Photographing the Unseen
Gallery Acquires 1,500+ Images of Utah’s Eerie Skinwalker Ranch
By Sala Levin ’10 | Photo by CHRISTOPHER BARTEL/COLLECTION OF THE UNIVERSITY OF MARYLAND ART GALLERYIn Utah’s Uinta Basin, among the red mesas and wide-open stretches of land, unusual happenings have been part of the local fabric for years—maybe even centuries. Large wolf-like creatures seemingly impervious to gunshots. Noises with no apparent source.
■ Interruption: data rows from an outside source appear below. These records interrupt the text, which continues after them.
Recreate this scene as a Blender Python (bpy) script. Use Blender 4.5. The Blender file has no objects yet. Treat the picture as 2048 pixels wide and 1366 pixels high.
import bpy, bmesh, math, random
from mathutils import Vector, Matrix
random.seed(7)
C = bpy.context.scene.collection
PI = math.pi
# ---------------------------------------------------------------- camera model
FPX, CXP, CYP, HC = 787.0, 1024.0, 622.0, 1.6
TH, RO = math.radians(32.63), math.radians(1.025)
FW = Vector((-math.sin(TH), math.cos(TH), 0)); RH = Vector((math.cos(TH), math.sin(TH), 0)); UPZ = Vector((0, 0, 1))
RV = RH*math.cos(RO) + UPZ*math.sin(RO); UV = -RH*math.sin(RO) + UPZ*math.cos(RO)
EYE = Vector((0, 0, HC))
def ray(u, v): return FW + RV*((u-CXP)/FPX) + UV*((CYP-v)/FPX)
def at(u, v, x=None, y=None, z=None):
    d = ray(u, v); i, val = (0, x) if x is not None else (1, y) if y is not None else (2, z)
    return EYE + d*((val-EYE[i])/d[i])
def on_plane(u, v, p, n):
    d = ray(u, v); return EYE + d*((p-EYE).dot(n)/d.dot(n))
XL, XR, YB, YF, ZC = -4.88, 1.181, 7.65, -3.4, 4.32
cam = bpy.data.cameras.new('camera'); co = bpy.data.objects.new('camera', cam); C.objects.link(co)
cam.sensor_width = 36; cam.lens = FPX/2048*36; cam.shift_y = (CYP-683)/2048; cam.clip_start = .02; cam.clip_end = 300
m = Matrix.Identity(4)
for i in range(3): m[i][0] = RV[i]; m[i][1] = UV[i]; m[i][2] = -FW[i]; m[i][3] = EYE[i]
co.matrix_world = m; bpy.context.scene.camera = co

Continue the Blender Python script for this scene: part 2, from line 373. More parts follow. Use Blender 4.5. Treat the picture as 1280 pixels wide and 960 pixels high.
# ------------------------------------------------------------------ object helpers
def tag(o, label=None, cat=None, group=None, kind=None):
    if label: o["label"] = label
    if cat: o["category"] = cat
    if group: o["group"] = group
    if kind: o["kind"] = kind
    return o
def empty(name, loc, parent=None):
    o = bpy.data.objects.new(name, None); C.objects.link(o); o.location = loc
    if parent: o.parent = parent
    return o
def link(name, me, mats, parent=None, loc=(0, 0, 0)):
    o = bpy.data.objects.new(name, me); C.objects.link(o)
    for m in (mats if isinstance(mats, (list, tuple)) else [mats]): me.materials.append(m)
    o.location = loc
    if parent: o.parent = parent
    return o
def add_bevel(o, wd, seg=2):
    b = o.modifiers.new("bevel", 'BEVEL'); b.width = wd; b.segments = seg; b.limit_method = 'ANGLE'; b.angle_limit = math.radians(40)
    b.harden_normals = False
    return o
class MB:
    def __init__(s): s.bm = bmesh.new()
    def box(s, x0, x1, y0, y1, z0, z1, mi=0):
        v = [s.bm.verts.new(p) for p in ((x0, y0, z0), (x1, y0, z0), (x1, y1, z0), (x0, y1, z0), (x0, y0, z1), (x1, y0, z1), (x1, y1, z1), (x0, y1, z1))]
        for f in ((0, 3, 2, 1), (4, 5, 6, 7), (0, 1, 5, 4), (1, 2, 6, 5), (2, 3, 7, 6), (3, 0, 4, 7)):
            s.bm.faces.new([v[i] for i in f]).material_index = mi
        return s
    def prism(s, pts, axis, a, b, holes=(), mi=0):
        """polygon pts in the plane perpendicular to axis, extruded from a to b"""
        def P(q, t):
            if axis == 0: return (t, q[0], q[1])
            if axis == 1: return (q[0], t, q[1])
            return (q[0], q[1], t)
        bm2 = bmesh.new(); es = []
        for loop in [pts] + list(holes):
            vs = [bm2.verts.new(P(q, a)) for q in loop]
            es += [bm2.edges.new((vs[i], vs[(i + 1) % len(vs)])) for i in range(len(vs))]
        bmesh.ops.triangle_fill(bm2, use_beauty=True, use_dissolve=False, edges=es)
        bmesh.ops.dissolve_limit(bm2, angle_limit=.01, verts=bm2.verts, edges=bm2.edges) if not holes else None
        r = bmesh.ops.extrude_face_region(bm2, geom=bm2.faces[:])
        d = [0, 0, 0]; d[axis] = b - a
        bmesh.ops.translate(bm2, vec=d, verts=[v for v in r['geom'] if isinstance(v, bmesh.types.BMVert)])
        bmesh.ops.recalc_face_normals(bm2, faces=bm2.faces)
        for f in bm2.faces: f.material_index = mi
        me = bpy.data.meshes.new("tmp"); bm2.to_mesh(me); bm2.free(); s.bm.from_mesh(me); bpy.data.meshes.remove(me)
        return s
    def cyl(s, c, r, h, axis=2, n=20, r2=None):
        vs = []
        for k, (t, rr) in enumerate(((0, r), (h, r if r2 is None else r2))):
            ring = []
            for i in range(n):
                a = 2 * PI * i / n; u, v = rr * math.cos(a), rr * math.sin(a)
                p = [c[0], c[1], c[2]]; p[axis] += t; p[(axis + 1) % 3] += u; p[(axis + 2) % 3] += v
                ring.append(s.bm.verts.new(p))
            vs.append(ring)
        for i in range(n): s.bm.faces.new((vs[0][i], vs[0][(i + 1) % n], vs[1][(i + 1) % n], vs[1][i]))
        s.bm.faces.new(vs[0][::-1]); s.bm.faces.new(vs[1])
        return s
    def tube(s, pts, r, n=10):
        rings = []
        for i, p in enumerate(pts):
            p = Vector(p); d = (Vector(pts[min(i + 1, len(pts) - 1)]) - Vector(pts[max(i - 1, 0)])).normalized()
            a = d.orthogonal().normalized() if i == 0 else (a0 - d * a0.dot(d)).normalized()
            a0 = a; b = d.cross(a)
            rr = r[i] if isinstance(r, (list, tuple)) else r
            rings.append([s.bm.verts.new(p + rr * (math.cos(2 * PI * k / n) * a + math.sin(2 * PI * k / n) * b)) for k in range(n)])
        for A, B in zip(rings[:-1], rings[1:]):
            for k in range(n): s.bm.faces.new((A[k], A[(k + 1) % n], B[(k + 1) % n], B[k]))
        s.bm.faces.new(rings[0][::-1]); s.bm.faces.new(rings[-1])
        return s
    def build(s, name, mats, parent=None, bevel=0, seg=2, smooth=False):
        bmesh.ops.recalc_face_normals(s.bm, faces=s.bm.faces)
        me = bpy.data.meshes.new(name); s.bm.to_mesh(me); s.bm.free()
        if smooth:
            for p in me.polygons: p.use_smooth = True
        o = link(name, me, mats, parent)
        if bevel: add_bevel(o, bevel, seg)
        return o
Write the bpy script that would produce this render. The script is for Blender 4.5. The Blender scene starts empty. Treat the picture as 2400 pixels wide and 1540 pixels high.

Reports of unidentified flying objects.
Now, the University of Maryland Art Gallery is offering a glimpse of the area’s mysterious Skinwalker Ranch, thanks to a donation of more than 1,500 images from photographer Christopher Bartel, a security officer there from 2010 to 2016.
An online exhibition is planned for early 2021.
Located on land once claimed by both the Navajo and Ute people that’s now part of the Ute Uintah and Ouray Reservation, the roughly 500-acre ranch takes its name from the English translation of the Navajo word for a shapeshifting entity.
The ranch has reportedly been home to government-funded research projects on unidentified flying objects and other not-easily-explained phenomena. Films, cable TV shows and news articles have told stories of cattle mutilations, crop circles, strange lights and more.
Bartel’s photographs are valuable not just because of the ranch’s flirtations with the paranormal, says Taras Matla, associate director of the gallery. They recall a tradition of photography of the American West pioneered by artists like Ansel Adams, Carleton Watkins and William Henry Jackson.
These photographers brought viewers to places like Yosemite and Yellowstone national parks, showing them cliffs, geysers and valleys that they likely never would have seen otherwise, much like Bartel’s images of inaccessible landscapes.
Taken a century or so after some of the most iconic images of the vast West, Bartel’s photographs “help us connect the dots in terms of environment, ecology and cultural history,” Matla says.